Below are entries. Reproduce exactly the lines between the line holding "mb.build('beam', M['beam'], B)" and the line holding "mb = MB(); noisy_box(mb, XL", inclusive, and only those.

• • • • •

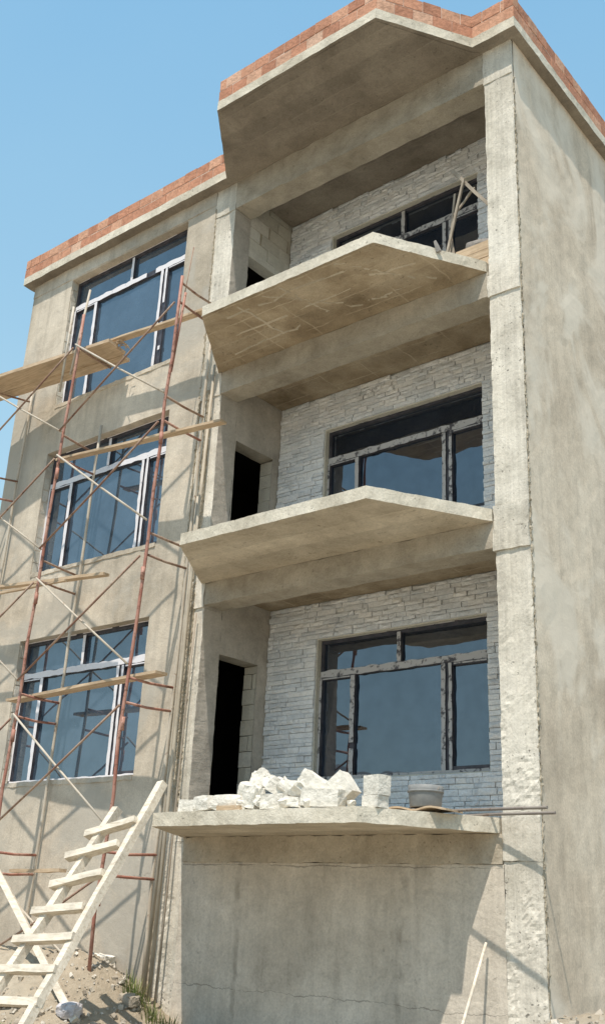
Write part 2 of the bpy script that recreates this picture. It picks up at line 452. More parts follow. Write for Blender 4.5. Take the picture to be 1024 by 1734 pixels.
# raw concrete columns, cast in lifts with visible day joints
def column(name, x0, x1, y1, lifts, seed):
    mb = MB()
    for k, (a, b, dx, dy) in enumerate(lifts):
        n0 = len(mb.v); fine = b < 5.4
        noisy_box(mb, x0 + dx, x1 - .006, dy, y1, a, b, steps=(.026, .12, .028) if fine else (.05, .12, .05), amp=.0035, edge=2.6, freq=7, seed=seed + k)
        if fine:                                   # crusty trowelled mortar on the lower lifts
            for p in mb.v[n0:]:
                if p.y < dy + .03:
                    mk = smooth(-.15, .35, noise.noise(Vector((p.x * 4 + seed, 0, p.z * 1.6)))) * smooth(5.3, 4.2, p.z)
                    r = math.hypot(p.x + .2, p.z - 3.08); sw = math.exp(-(r / .2) ** 2) * math.sin(r * 62) if seed < 9 else 0
                    p.y += mk * .011 * (noise.noise(p * 17) + .6 * noise.noise(p * 37)) + .008 * sw * (noise.noise(p * 9) + .35)
    o = mb.build(name, M['column'], B)
    if seed > 9:                       # loggia-side face coloured darker grey to stand in for shade
        o.data.materials.append(M['recess'])
        for f in o.data.polygons:
            if f.normal.x > .6: f.material_index = 1
    return o
column('column', XP2, 0, .42, [(-.3, 2.30, .0, .012), (2.303, 2.72, -.004, .0), (2.723, 5.36, .004, .010), (5.363, 5.60, -.02, -.012), (5.603, 5.87, -.012, -.004), (5.873, 8.45, .005, .008), (8.453, 8.73, -.012, -.010), (8.733, 8.98, -.002, .0), (8.983, 11.56, .006, .010), (11.563, ZR, -.006, .0)], 1.)
column('column', XC1, XP1 + .006, .365, [(-.3, 2.5, .002, .014), (2.503, 5.38, .0, .022), (5.383, 5.86, .004, .004), (5.863, 8.46, .0, .020), (8.463, 8.96, .004, .004), (8.963, 11.58, .0, .012), (11.583, ZR, .0, .002)], 40.)

# ragged mortar left along the corners: one rough connected strip each
def ragged(x0, x1, y0, y1, z0, z1, amp, seed):
    mb = MB(); noisy_box(mb, x0, x1, y0, y1, z0, z1, steps=(.022, .022, .024), amp=amp, freq=17., edge=1.5, seed=seed)
    return mb.build('mortar_edge', M['mortar'], B)
ragged(-.016, .004, .022, .05, .9, 11.5, .013, 3.)
ragged(-4.90, -4.80, .0, .03, 2.72, 8.6, .014, 4.)
ragged(XC1 - .014, XC1 + .010, .0, .03, .6, 11.8, .009, 5.)

# basement wall below the lowest balcony
mb = MB(); wall_grid(mb, XP1, XP2, -.4, 2.27, [], lambda u, w, d: Vector((u, .012 + d, w)), .2, step=.12, amp=.010, seed=6.); mb.build('basement_wall', M['lower'], B)
mb = MB(); noisy_box(mb, XP1 + .008, XP2 - .006, -.006, .3, 2.272, ZS[0] - .003, steps=(.07, .3, .07), amp=.010, edge=1.6, freq=9); mb.build('beam', M['slab'], B)

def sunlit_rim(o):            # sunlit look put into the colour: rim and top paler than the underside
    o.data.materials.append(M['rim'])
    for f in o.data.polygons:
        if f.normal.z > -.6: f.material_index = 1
# floor slabs that run out into faceted balconies
for k, (zs, d) in enumerate(zip(ZS, BAYD)):
    mb = MB()
    poly = [(XP1 - .05, -.012), (-3.83, -d), (-1.164, -d), (-.425, -.014), (-.425, .43), (-.41, 1.30), (XP1 + .012, 1.30), (XP1 + .012, .0)]
    prism(mb, poly, zs, zs + TH, .04, .006, seed=k * 3.)
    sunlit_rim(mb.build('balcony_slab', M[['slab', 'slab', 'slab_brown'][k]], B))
# form-board ridges under the third slab
random.seed(12)
for (a, b) in [((-3.6, -1.0), (-1.3, -1.02)), ((-3.9, -.62), (-1.0, -.66)), ((-1.75, -1.15), (-1.2, -.45)), ((-2.6, -1.15), (-2.45, -.35)), ((-3.3, -1.1), (-3.25, -.3)), ((-1.9, -.3), (-1.3, -.28)), ((-4.1, -.3), (-2.9, -.33)), ((-2.9, -1.15), (-2.0, -.25)), ((-1.55, -.75), (-.95, -.25))]:
    pts = [Vector((a[0] + (b[0] - a[0]) * q / 9 + random.gauss(0, .02), a[1] + (b[1] - a[1]) * q / 9 + random.gauss(0, .02), ZS[2] + .004)) for q in range(10)]
    mb = MB()
    for p_, q_ in zip(pts[:-1], pts[1:]): mb.beam(p_, q_ + (q_ - p_) * .1, .034, .012, (0, 0, 1), .004)
    mb.build('formwork_ridge', M['slab'], B)
# beams across the loggias
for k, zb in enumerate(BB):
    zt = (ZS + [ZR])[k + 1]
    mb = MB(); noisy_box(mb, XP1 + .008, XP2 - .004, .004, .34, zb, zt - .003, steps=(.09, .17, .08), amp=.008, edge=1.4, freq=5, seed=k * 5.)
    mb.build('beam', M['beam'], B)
# cornice beam band over the plain front, in the shade of the roof
mb = MB(); noisy_box(mb, XL - .003, XC1 - .004, -.008, .26, 11.83, ZR - .003, steps=(.12, .3, .1), amp=.005, edge=1.6, freq=4, seed=77.); mb.build('beam', M['plaster'], B)

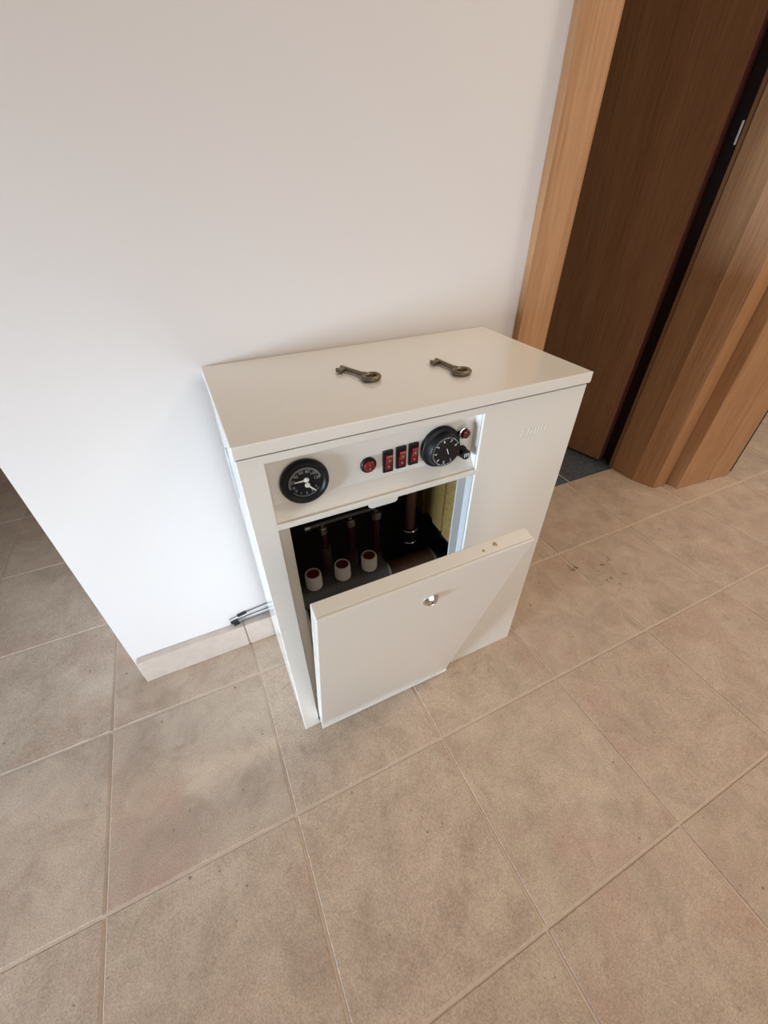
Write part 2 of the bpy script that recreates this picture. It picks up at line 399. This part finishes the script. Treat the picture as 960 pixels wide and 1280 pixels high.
# heater tubes and pipework
mf = part(MB().lathe([(.0, 1.34), (.07, 1.34), (.072, 1.36), (.072, 1.90), (.0, 1.90)], (0, -.325, 1.035), 'X', 32).box(1.36, 1.90, -.37, -.28, 1.09, 1.112), 'manifold', M['manifold'], smooth=True)
part(MB().lathe([(.0, 1.900), (.085, 1.900), (.088, 1.906), (.085, 1.914), (.0, 1.914)], (0, -.335, 1.03), 'X', 32), 'joint_ring', M['steel'], smooth=True)
part(MB().lathe([(.0, 1.914), (.088, 1.914), (.088, 2.215), (0, 2.215)], (0, -.35, 1.0), 'X', 32), 'flow_pipe', M['copper'], smooth=True)
part(MB().lathe([(.0, 2.215), (.094, 2.215), (.096, 2.222), (.094, 2.229), (.0, 2.229)], (0, -.35, 1.0), 'X', 32), 'joint_ring', M['steel'], smooth=True)
def rib(n): return lambda i: 1. if i % 2 else .95
for x in (1.456, 1.630, 1.798):
    k = part(MB().lathe([(.04, 0), (.047, .004), (.047, .088), (.044, .098), (.038, .099), (.037, .092), (0, .092)], (x, -.33, 1.113), 'Z', 44, rib(44)), 'valve_cap', M['cap'], smooth=False)
    mb = MB().lathe([(.036, .0925), (.036, .0955), (.028, .0965), (.026, .094), (.013, .094), (.011, .0975), (0, .0975)], (x, -.33, 1.113), 'Z', 24)
    o = mb.build('cap_disc', M['cap_red'], smooth=True); o.parent = k; o.matrix_parent_inverse = Matrix.Identity(4)
for x, r, zl, rs in ((1.587, .024, 1.212, .036), (1.758, .028, 1.10, .036), (1.925, .032, 1.04, .036)):
    part(MB().lathe([(r * .8, 1.0), (r * .8, 1.34)], (x, -.15, 0), 'Z', 20), 'heater_tube', M['sleeve_red'], smooth=True)
    part(MB().lathe([(rs, .98), (rs, zl - .01), (rs - .004, zl), (r * .8, zl)], (x, -.15, 0), 'Z', 24), 'tube_sleeve', M['sleeve'], smooth=True)
    part(MB().lathe([(r, 1.322), (r * 1.2, 1.326), (r * 1.2, 1.366), (r, 1.372), (r * .55, 1.373), (r * .5, 1.386), (0, 1.386)], (x, -.15, 0), 'Z', 12), 'hex_nut', M['steel'])
part(MB().tube([(1.50, -.19, 1.425), (1.62, -.20, 1.437), (1.75, -.20, 1.44), (1.90, -.2, 1.438)], .012), 'bus_bar', M['manifold'], smooth=True)
part(MB().lathe([(.0, 1.475), (.02, 1.475), (.02, 1.505), (0, 1.505)], (0, -.19, 1.425), 'X', 16), 'bar_clamp', M['steel'], smooth=True)
part(MB().lathe([(.035, 1.2), (.035, 1.5), (.042, 1.505), (.042, 1.54), (.035, 1.545), (.035, 1.764)], (2.137, -.2, 0), 'Z', 28), 'riser_pipe', M['copper'], smooth=True)
part(MB().lathe([(.05, .99), (.05, 1.10), (.056, 1.11), (.056, 1.2), (.05, 1.205), (.036, 1.206)], (2.137, -.2, 0), 'Z', 28), 'union_fitting', M['black'], smooth=True)
for z in (1.112, 1.206):
    part(MB().tube([(2.137 + .053 * math.cos(t * math.pi / 16), -.2 + .053 * math.sin(t * math.pi / 16), z) for t in range(32)], .006, 8, True), 'union_ring', M['chrome'], smooth=True)
part(MB().tube([(1.37, -.3, 1.0), (1.375, -.36, .8), (1.38, -.37, .55)], .018), 'drain_hose', M['cap'], smooth=True)

# gauges and switches on the fascia (local origin at their centre on the fascia)
def lpart(mb, name, mat, root, **kw):
    o = mb.build(name, mat, **kw); o.parent = root; return o
def dialpt(cx, cz, r, deg): t = math.radians(deg); return (cx + r * math.cos(t), cz + r * math.sin(t))
def front_part(cx, cz, mb, name, mat, **kw):
    o = mb.build(name, mat, boiler, **kw); o.location = Vector((cx - OX, YP - OY, cz)) * S; return o
gx_, gz_ = 1.449, 1.942
bez = front_part(gx_, gz_, MB().lathe([(.088, 0), (.103, .003), (.106, .012), (.102, .026), (.094, .032), (.086, .031), (.078, .022), (0, .0215)], axis='Y', n=48), 'thermomanometer', M['black'], smooth=True)
lpart(MB().lathe([(.0, .0216), (.077, .0216), (.077, .0226), (0, .0226)], axis='Y', n=40), 'dial_face', M['dial'], bez)
mb = MB()
for a0, a1, r0, r1 in ((15, 195, .063, .072),):
    st = 40; pr = None
    for k in range(st + 1):
        p = dialpt(0, 0, r0, a0 + (a1 - a0) * k / st); q = dialpt(0, 0, r1, a0 + (a1 - a0) * k / st)
        cur = (mb.bm.verts.new((p[0], -.0230, p[1])), mb.bm.verts.new((q[0], -.0230, q[1])))
        if pr: mb.bm.faces.new((pr[0], cur[0], cur[1], pr[1]))
        pr = cur
lpart(mb, 'scale_band', M['greyband'], bez)
mb = MB()
for k, t in enumerate(('0', '20', '40', '60', '80', '100', '120')):
    ang = 195 - 30 * k; x, z = dialpt(0, 0, .053, ang); add_text(mb, t, .020, x, -.0232, z, 0., .0003)
for k, t in enumerate(('0', '1', '2', '3', '4')):
    ang = 215 + 27.5 * k; x, z = dialpt(0, 0, .052, ang); add_text(mb, t, .018, x, -.0232, z, 0., .0003)
for k in range(41):
    ang = 215 + 110 * k / 40; p, q = dialpt(0, 0, .063, ang), dialpt(0, 0, .069, ang)
    mb.tube([(p[0], -.0232, p[1]), (q[0], -.0232, q[1])], .0006, 4)
lpart(mb, 'dial_print', M['print_dim'], bez)
def needle(c, tip, hub):
    mb = MB(); mb.lathe([(hub, 0), (hub, .004), (hub * .7, .006), (0, .006)], (c[0], -.024, c[1]), 'Y', 20)
    d = Vector((tip[0] - c[0], 0, tip[1] - c[1])); u = Vector((d.z, 0, -d.x)).normalized()
    o = Vector((c[0], -.0265, c[1])); t = Vector((tip[0], -.0265, tip[1]))
    vs = [mb.bm.verts.new(p + Vector((0, dy, 0))) for dy in (0, -.0015) for p in (o + u * .0045, o - u * .0045, t - u * .0018, t + u * .0018)]
    for f in ((0, 1, 2, 3), (7, 6, 5, 4), (0, 4, 5, 1), (1, 5, 6, 2), (2, 6, 7, 3), (3, 7, 4, 0)): mb.bm.faces.new([vs[i] for i in f])
    lpart(mb, 'needle', M['needle'], bez, smooth=False)
needle((.004, .014), (-.046, .013), .0115)
needle((.006, -.012), (.040, -.048), .0110)
# round lamp rocker
rd = front_part(1.742, 1.940, MB().lathe([(.03, 0), (.038, .002), (.038, .010), (.033, .016), (.027, .015), (0, .012)], axis='Y', n=36), 'round_switch', M['black'], smooth=True)
mb = MB().lathe([(.026, .013), (.026, .019), (.022, .023), (0, .025)], axis='Y', n=28); lpart(mb, 'red_button', M['red'], rd, smooth=True)
mb = MB(); add_text(mb, 'I', .016, 0, -.0245, .006, 0, .0008); add_text(mb, '0', .014, 0, -.0240, -.013, 0, .0008); lpart(mb, 'switch_print', M['print_dim'], rd)
# three rocker switches
for x, z in ((1.838, 1.934), (1.905, 1.938), (1.969, 1.940)):
    bz = front_part(x, z, MB().box(-.025, .025, -.012, 0, -.056, .056), 'rocker_switch', M['black'], bevel=.003)
    mb = MB()
    pr = [(-.0118, -.040), (-.018, -.038), (-.0165, -.004), (-.029, .030), (-.026, .040), (-.0118, .040)]   # y,z side profile
    A = [mb.bm.verts.new((-.015, y, zz)) for y, zz in pr]; B = [mb.bm.verts.new((.015, y, zz)) for y, zz in pr]
    mb.bm.faces.new(A); mb.bm.faces.new(B[::-1])
    for i in range(len(pr)): mb.bm.faces.new((A[i], B[i], B[(i + 1) % len(pr)], A[(i + 1) % len(pr)]))
    lpart(mb, 'rocker', M['red'], bz, bevel=.002)
    mb = MB(); add_text(mb, 'I', .018, 0, -.0245, .014, 0, .001); add_text(mb, '0', .016, 0, -.0182, -.024, 0, .001); lpart(mb, 'switch_print', M['print_dim'], bz)
# thermostat knob
tx, tz = 2.110, 1.945
kb = front_part(tx, tz, MB().lathe([(.095, 0), (.103, .003), (.104, .018), (.100, .024), (.092, .026), (.086, .030), (.082, .055), (.078, .061), (.070, .063), (0, .064)], axis='Y', n=56), 'thermostat_knob', M['black'], smooth=True)
mb = MB()
for k, t in enumerate(('1', '2', '3', '4', '5', '6', '7', '8')):
    ang = 300 - 39 * k - 0; x, z = dialpt(0, 0, .055, ang)
    add_text(mb, t, .020, x, -.0640, z, math.radians(ang - 90), .0006)
for k in range(46):
    ang = 300 - 273 * k / 45; p, q = dialpt(0, 0, .067, ang), dialpt(0, 0, .072, ang)
    mb.tube([(p[0], -.0634, p[1]), (q[0], -.0632, q[1])], .0008 if k % 5 else .0016, 4)
p, q = dialpt(.008, 0, .016, 110), dialpt(.008, 0, .016, 290); mb.tube([(p[0], -.0644, p[1]), (q[0], -.0644, q[1])], .0016, 4)
lpart(mb, 'dial_print', M['print'], kb)
# signal lamp and fuse knob
sl = front_part(2.235, 1.992, MB().lathe([(.028, 0), (.033, .002), (.034, .012), (.030, .022), (.026, .024), (.025, .02), (0, .02)], axis='Y', n=32), 'signal_lamp', M['chrome'], smooth=True)
lpart(MB().lathe([(.0245, .02), (.0245, .032), (.020, .039), (.010, .042), (0, .043)], axis='Y', n=28), 'red_lens', M['red_dark'], sl, smooth=True)
fz = front_part(2.238, 1.888, MB().lathe([(.028, 0), (.030, .003), (.030, .012), (.026, .014), (.0255, .05), (.023, .054), (0, .055)], axis='Y', n=30, wob=lambda i: 1. if i % 2 else .96), 'fuse_holder', M['black'], smooth=False)
mb = MB()
for k in range(3): mb.tube([(-.012 + .012 * k, -.0555, -.009), (-.012 + .012 * k, -.0555, .009)], .0022, 4)
mb.tube([(-.013, -.0555, .009), (.013, -.0555, .009)], .0020, 4)
lpart(mb, 'fuse_mark', M['print'], fz)
# pressed maker's lettering on the front sheet
mb = MB(); add_text(mb, 'amiti', .085, 2.635, BF - .0002, 1.945, 0., .0013, .15)
part(mb, 'pressed_lettering', M['enamel'])

# the hatch, hooked at its foot and leaning out
HX0, HW, TH, HH = 1.303, .983, .073, 1.765
hatch = MB()
hatch.box(0, HW, 0, .012, .0, HH)
hatch.box(0, HW, .012, TH, HH - .012, HH).box(0, .012, .012, TH, .075, HH - .012).box(HW - .012, HW, .012, TH, .075, HH - .012).box(.012, HW - .012, .012, TH, .075, .087)
hatch.box(.012, .07, TH - .01, TH, .087, HH - .012).box(HW - .07, HW - .012, TH - .01, TH, .087, HH - .012)
hatch.box(.0, HW, -.012, .002, .0, .040)
h = hatch.build('hatch_door', M['enamel'], boiler, bevel=.0035)
h.location = Vector((HX0 - OX, -.592 - OY, .006)) * S; h.rotation_euler = (math.radians(14.3), 0, 0)
lk = MB().lathe([(.038, 0), (.039, .004), (.036, .008), (.024, .020), (.020, .022), (.018, .019), (0, .019)], (.508, 0, 1.558), 'Y', 36).build('hatch_lock', M['chrome'], h, smooth=True)
MB().box(.505, .511, -.0205, -.0185, 1.546, 1.570).build('key_slot', M['black_matte'], h)
for x, rr in ((.735, .007), (.80, .012)):
    MB().lathe([(rr, 0), (rr * .9, .0008), (0, .001)], (x, .035 + .01 * (x > .75), HH + .0002), 'Z', 9, lambda i: 1 - .3 * (i % 3 == 0)).build('chipped_spot', M['bronze'], h)

lk['label'] = 'round chrome lock in the hatch'; sl['label'] = 'red signal lamp with chrome rim'; kb['label'] = 'black thermostat knob with white numbers'
bez['label'] = 'black round gauge with two white needles'; rd['label'] = 'round switch with a red button'
# ------------------------------------------------------------ two old keys on the lid
def make_key(label, bow, tip):
    bow = Vector(bow); tip = Vector(tip); d = (tip - bow); ln = d.length; ang = math.atan2(d.y, d.x)
    k = thing('old_key', label, 'key', (bow.x, bow.y, ZT), 'keys lying on the boiler lid', ang)
    zc = .0135
    MB().tube([(.03, 0, zc)] + [(ln * t, 0, zc) for t in (.3, .6, .95)] + [(ln, 0, zc)], .0105, 12).build('shaft', M['bronze'], k, smooth=True)
    MB().tube([(.028, 0, zc), (.046, 0, zc)], .0140, 12).build('collar', M['bronze'], k, smooth=True)
    pts = [(-.004 + .033 * math.cos(t * math.pi / 14), .040 * math.sin(t * math.pi / 14), zc) for t in range(28)]
    MB().tube(pts, .0115, 10, True).build('bow', M['bronze'], k, smooth=True)
    bit = MB(); bit.box(ln - .040, ln - .012, .004, .036, .005, .022); bit.box(ln - .046, ln - .006, .032, .046, .004, .023)
    bit.build('bit', M['bronze'], k, bevel=.003)
    return k
make_key('old brass warded key lying on the boiler lid above the row of red switches', (1.895, -.190), (1.816, -.012))
make_key('old brass warded key lying on the boiler lid above the round black thermostat knob', (2.318, -.310), (2.292, -.120))

# ------------------------------------------------------------ sensor leads coming out behind the boiler, resting on the baseboard
def make_lead(label, pts, plug, pr, pm):
    p0 = pts[0]; t = thing('sensor_lead', label, 'cable', p0, 'grey leads beside the boiler')
    rel = [tuple(Vector(p) - Vector(p0)) for p in pts]
    MB().tube(rel, .0042, 8).build('wire', M['wire'], t, smooth=True)
    a, b = [Vector(p) - Vector(p0) for p in plug]
    mb = MB(); mb.tube([a, a.lerp(b, .25), a.lerp(b, .26), b], pr, 8); mb.build('plug', pm, t)
    return t
make_lead('upper thin grey lead with a black crimp running along the wall above the baseboard', [(.90, .333, .310), (.98, .333, .326), (1.09, .333, .342), (1.21, .333, .352)], ((.965, .332, .323), (1.03, .332, .334)), .012, M['black_matte'])
make_lead('middle thin grey lead ending in a black plug left of the boiler', [(.93, .332, .272), (1.03, .334, .288), (1.12, .334, .292), (1.21, .334, .297)], ((.905, .331, .268), (.955, .331, .274)), .013, M['black_matte'])
make_lead('lowest grey lead with a black plug lying on top of the tiled baseboard', [(.95, .325, .2485), (1.02, .331, .247), (1.12, .334, .250), (1.21, .334, .256)], ((.92, .322, .2485), (.965, .326, .2490)), .0125, M['black_matte'])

• • • • •

EXPECTED ANSWER:
    mb.build('beam', M['beam'], B)
# cornice beam band over the plain front, in the shade of the roof
mb = MB(); noisy_box(mb, XL - .003, XC1 - .004, -.008, .26, 11.83, ZR - .003, steps=(.12, .3, .1), amp=.005, edge=1.6, freq=4, seed=77.); mb.build('beam', M['plaster'], B)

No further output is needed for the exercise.